** begin RECORD EXCERPTS **
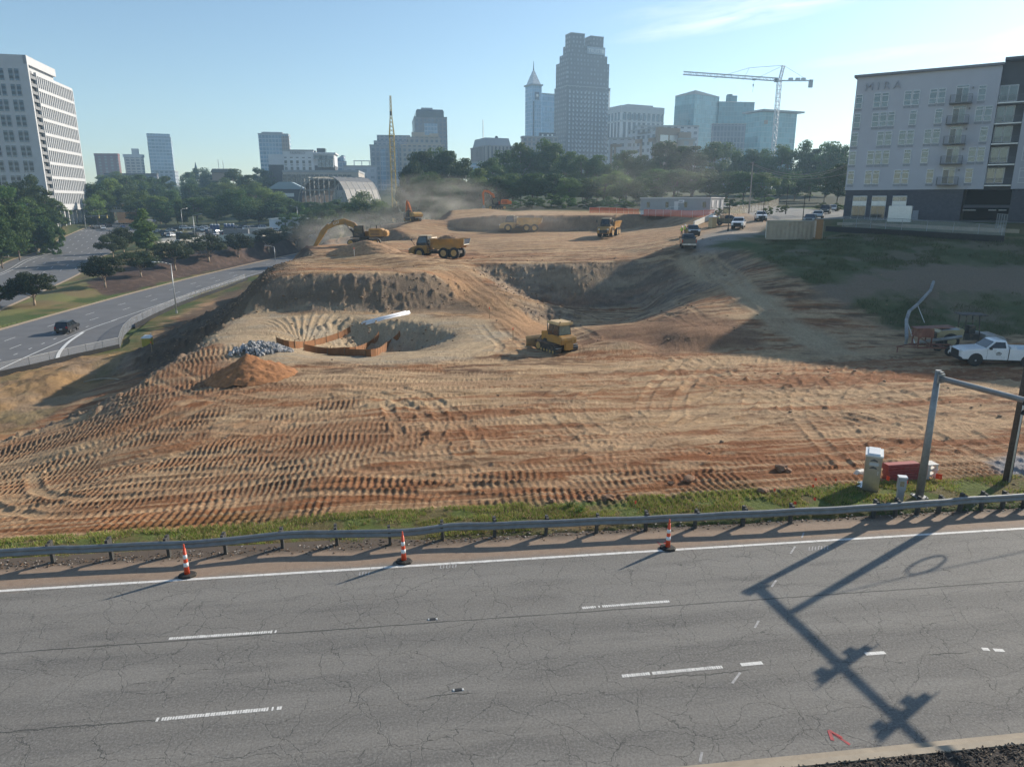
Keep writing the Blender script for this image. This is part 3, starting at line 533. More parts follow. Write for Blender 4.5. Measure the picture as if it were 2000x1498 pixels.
for x0, y0, k in ((860, 1110, 6), (702, 1124, 4), (1580, 1075, 7)):
    for i in range(k):
        x = x0+i*6; strip(mb, PZ(x, y0-i*.4, 0), PZ(x+1, y0-7-i*.4, 0), .035); strip(mb, PZ(x, y0-7*(i % 2)-i*.4, 0), PZ(x+4, y0-7*(i % 2)-i*.4, 0), .03)
mb.build('survey_mark', wpaint, None, kind='structure')
mb = MB(); strip(mb, PZ(1660, 1454, 0), PZ(1619, 1426, 0), .07); strip(mb, PZ(1619, 1426, 0), PZ(1626, 1446, 0), .08, .009); strip(mb, PZ(1619, 1426, 0), PZ(1645, 1441, 0), .06, .013)
strip(mb, PZ(1284, 1058, 0), PZ(1296, 1070, 0), .05); strip(mb, PZ(1298, 1058, 0), PZ(1299, 1071, 0), .05, .009)
mb.build('red_arrow_mark', redp, None, kind='structure')
for px, py in ((845, 1209), (895, 1347)):
    th = thing('road_stud', 'flat metal road stud on the lane line in the %s' % ('upper dashed lane row' if py < 1300 else 'nearer dashed lane row'), 'road stud', PZ(px, py, 0), RA, 'road studs')
    MB().box((0, 0, .009), (.20, .085, .018)).build('casting', M('stud_dark', (.03, .03, .03), .6), th)
    for sx in (-1, 1): MB().box((sx*.115, 0, .01), (.06, .095, .02), top=.7).build('reflector', M('stud_pale', (.5, .5, .48), .4), th)
# ---------------------------------------------------------------- guardrail
railm = M('guardrail_steel', (.20, .21, .215), .6, .4, .2, 3, .1, dirt=(.22, .18, .14), dirtamt=.3); galv = M('galvanised_steel', (.27, .28, .285), .55, .6, .18, 4, .1, dirt=(.30, .26, .21), dirtamt=.25)
postm = M('guardrail_post', (.06, .058, .055), .8, .1, .3, 8, .3); gw = thing('guardrail', 'long dented grey metal guardrail along the edge of the near road', 'guardrail', (0, 0, 0))
ctr = [PZ(x, y, .58) for x, y in ((0,1080),(150,1072),(300,1065),(380,1062),(435,1058),(480,1053),(540,1047.5),(600,1043),(680,1042),(760,1041),(820,1036),(880,1028.5),(940,1027),(1000,1026),(1150,1019),(1300,1012),(1600,997.5),(1800,984),(2000,970.5))]
e0 = road_pt(-60, 23.55, .58); e1 = road_pt(70, 23.5, .58); ctr = cr([e0, road_pt(-30, 23.6, .58)]+ctr+[road_pt(34, 23.5, .58), e1], .5)
prof = [(-.01, .155), (-.055, .13), (-.082, .10), (-.082, .06), (-.01, .015), (-.01, -.015), (-.082, -.06), (-.082, -.10), (-.055, -.13), (-.01, -.155)]
prof = prof+[(d+.012, z) for d, z in reversed(prof)]
mb = MB(); rings = []
for i, p in enumerate(ctr):
    q = (ctr[min(i+1, len(ctr)-1)]-ctr[max(i-1, 0)]); q.z = 0; q.normalize(); nn = Vector((-q.y, q.x, 0)); dz = .012*sin(i*.37)+.01*sin(i*1.3)
    rings.append([p+nn*(d+.006*sin(i*.9))+Vector((0, 0, z+dz)) for d, z in prof])
mb.loft(rings); mb.build('rail', railm, gw, True)
ss_ = [-24+1.905*k-.35 for k in range(-12, 21)]; ss_ = [s for s in ss_ if s < 17]+[17.2+.953*k for k in range(0, 24)]
ps = [p for p in ctr]; pbase = MB(); pbase.box((0, 0, .17), (.10, .15, 1.26)); pbase.box((0, -.16, .60), (.09, .16, .34)); pb0 = pbase.build('post', postm, gw)
for k, s in enumerate(ss_):
    p = min(ps, key=lambda q: abs(q.x*RE.x+q.y*RE.y-s)); nn = p.x*RN.x+p.y*RN.y+.26; o = pb0 if k == 0 else link('post', pb0.data, gw)
    o.location = road_pt(s, nn, random.uniform(-.03, .03)); o.rotation_euler = (random.uniform(-.05, .05), random.uniform(-.04, .04), RA+random.uniform(-.1, .1))
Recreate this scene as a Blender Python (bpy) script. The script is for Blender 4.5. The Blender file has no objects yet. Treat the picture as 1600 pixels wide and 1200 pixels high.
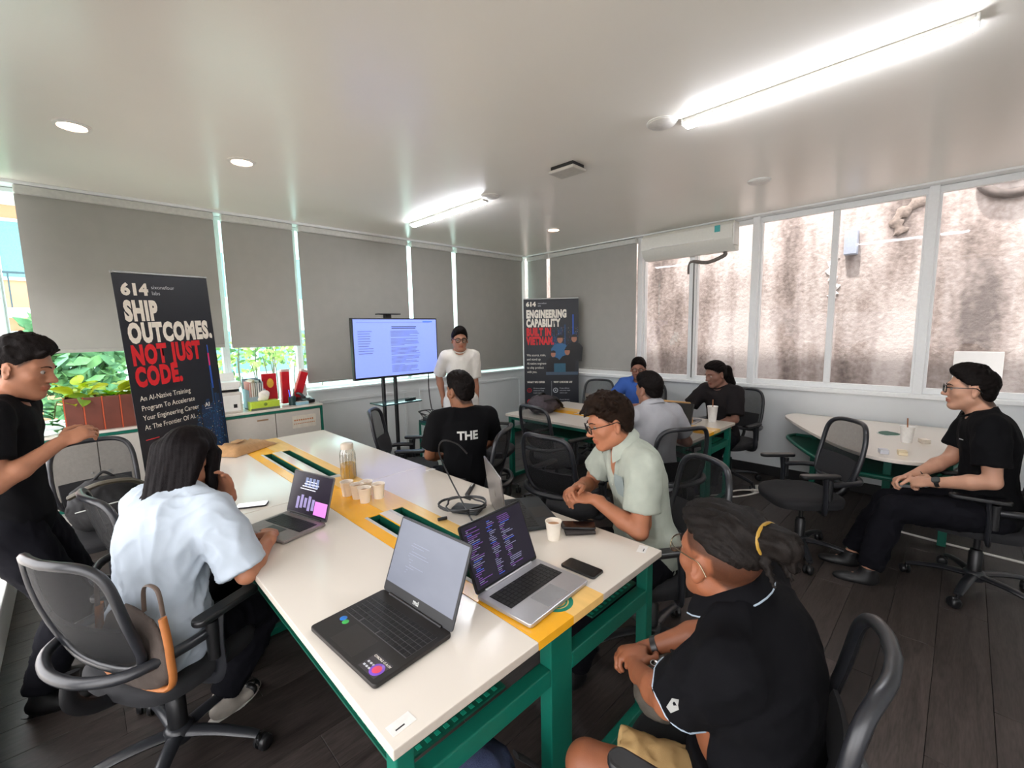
import bpy, bmesh, math, random
import numpy as np
from mathutils import Vector, Matrix, Euler
random.seed(7); np.random.seed(7)
SC = bpy.context.scene
COL = SC.collection
PI = math.pi
R_ = math.radians

# ------------------------------------------------------------------ camera, world, light, exposure
cam_d = bpy.data.cameras.new('camera'); cam = bpy.data.objects.new('camera', cam_d); COL.objects.link(cam)
PITCH, YAW, ROLL, CAM_Z, FPX = 0.11877, 0.79412, -0.01973, 1.68, 696.0
_f = Vector((math.cos(PITCH)*math.cos(YAW), math.cos(PITCH)*math.sin(YAW), -math.sin(PITCH)))
_r0 = Vector((math.sin(YAW), -math.cos(YAW), 0)); _u0 = _r0.cross(_f)
_r = math.cos(ROLL)*_r0 + math.sin(ROLL)*_u0; _u = -math.sin(ROLL)*_r0 + math.cos(ROLL)*_u0
cam.matrix_world = Matrix(((_r.x, _u.x, -_f.x, 0), (_r.y, _u.y, -_f.y, 0), (_r.z, _u.z, -_f.z, CAM_Z), (0, 0, 0, 1)))
cam_d.sensor_width = 36; cam_d.lens = FPX/1600*36; cam_d.clip_start = 0.05; cam_d.clip_end = 200
SC.camera = cam
SC.view_settings.view_transform = 'Standard'; SC.view_settings.look = 'None'
SC.view_settings.gamma = 1.0; SC.view_settings.use_curve_mapping = False
SC.view_settings.exposure = 1.2
SC.cycles.max_bounces = 10; SC.cycles.diffuse_bounces = 5; SC.cycles.glossy_bounces = 4
SC.cycles.transparent_max_bounces = 16; SC.cycles.transmission_bounces = 6
SC.cycles.sample_clamp_indirect = 8.0; SC.cycles.use_denoising = True
SC.cycles.caustics_reflective = False; SC.cycles.caustics_refractive = False
W = bpy.data.worlds.new('overcast_sky'); SC.world = W; W.use_nodes = True
_bg = W.node_tree.nodes['Background']; _bg.inputs[0].default_value = (0.965, 0.97, 0.99, 1); _bg.inputs[1].default_value = 3.0

def area_light(name, loc, rot, sx, sy, power, col):
    d = bpy.data.lights.new(name, 'AREA'); d.shape = 'RECTANGLE'; d.size = sx; d.size_y = sy; d.energy = power; d.color = col
    o = bpy.data.objects.new(name, d); COL.objects.link(o); o.location = loc; o.rotation_euler = rot; return o

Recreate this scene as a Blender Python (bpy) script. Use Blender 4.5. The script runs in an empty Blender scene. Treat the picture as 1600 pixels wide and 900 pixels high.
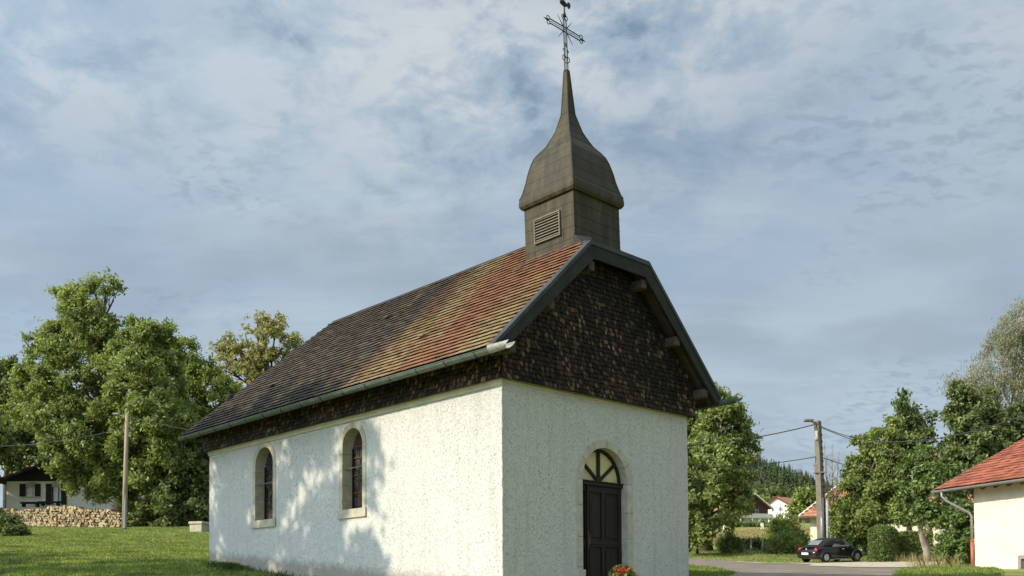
import bpy, bmesh, math, random
import numpy as np
from mathutils import Vector, Matrix

scene = bpy.context.scene
COL = scene.collection
rng = np.random.default_rng(7)
random.seed(7)

# ------------------------------------------------------------------ camera
CAM = Vector((-12.284, -13.316, 0.187)); YAW = 0.755124; PITCH = 0.031806; ROLL = -0.005005
F = 1465.1; PPY = 880.37
_fw = Vector((math.sin(YAW)*math.cos(PITCH), math.cos(YAW)*math.cos(PITCH), math.sin(PITCH)))
_r = Vector((math.cos(YAW), -math.sin(YAW), 0)); _u = _r.cross(_fw)
RGT = math.cos(ROLL)*_r + math.sin(ROLL)*_u
UPV = -math.sin(ROLL)*_r + math.cos(ROLL)*_u
FWD = _fw
FH = Vector((math.sin(YAW), math.cos(YAW), 0)); RH = _r.copy()
cam = bpy.data.cameras.new('camera'); camo = bpy.data.objects.new('camera', cam); COL.objects.link(camo)
cam.sensor_width = 36; cam.lens = F/1600*36; cam.shift_y = (PPY-450)/1600
cam.clip_start = 0.1; cam.clip_end = 6000
camo.matrix_world = Matrix(((RGT.x, UPV.x, -FWD.x, CAM.x), (RGT.y, UPV.y, -FWD.y, CAM.y), (RGT.z, UPV.z, -FWD.z, CAM.z), (0, 0, 0, 1)))
scene.camera = camo

# ------------------------------------------------------------------ light and sky
SUN_DIR = Vector((-1.0, 0.30, 0.62)).normalized()      # towards the sun
SUN_EL = math.asin(SUN_DIR.z); SUN_AZ = math.atan2(SUN_DIR.x, SUN_DIR.y)
sl = bpy.data.lights.new('sun', 'SUN'); sl.energy = 4.5; sl.angle = math.radians(0.6); sl.color = (1.0, 0.89, 0.70)
so = bpy.data.objects.new('sun', sl); COL.objects.link(so); so.location = (-60, 20, 60)
so.rotation_euler = (-SUN_DIR).to_track_quat('-Z', 'Y').to_euler()
scene.view_settings.view_transform = 'Standard'; scene.view_settings.look = 'None'
scene.view_settings.exposure = 0.22; scene.view_settings.gamma = 1.0; scene.view_settings.use_curve_mapping = False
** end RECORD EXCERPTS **
#### EXERCISE DIRECTIONS
From the records above, extract the lines from the one holding "Recreate this scene as a Blender Python (bpy) script. The" through the one holding "R_ = math.radians", word for word; omit the pictures.

#### ANSWER TO THE EXERCISE
Recreate this scene as a Blender Python (bpy) script. The script is for Blender 4.5. The Blender file has no objects yet. Treat the picture as 1600 pixels wide and 1200 pixels high.
import bpy, bmesh, math, random
import numpy as np
from mathutils import Vector, Matrix, Euler
random.seed(7); np.random.seed(7)
SC = bpy.context.scene
COL = SC.collection
PI = math.pi
R_ = math.radians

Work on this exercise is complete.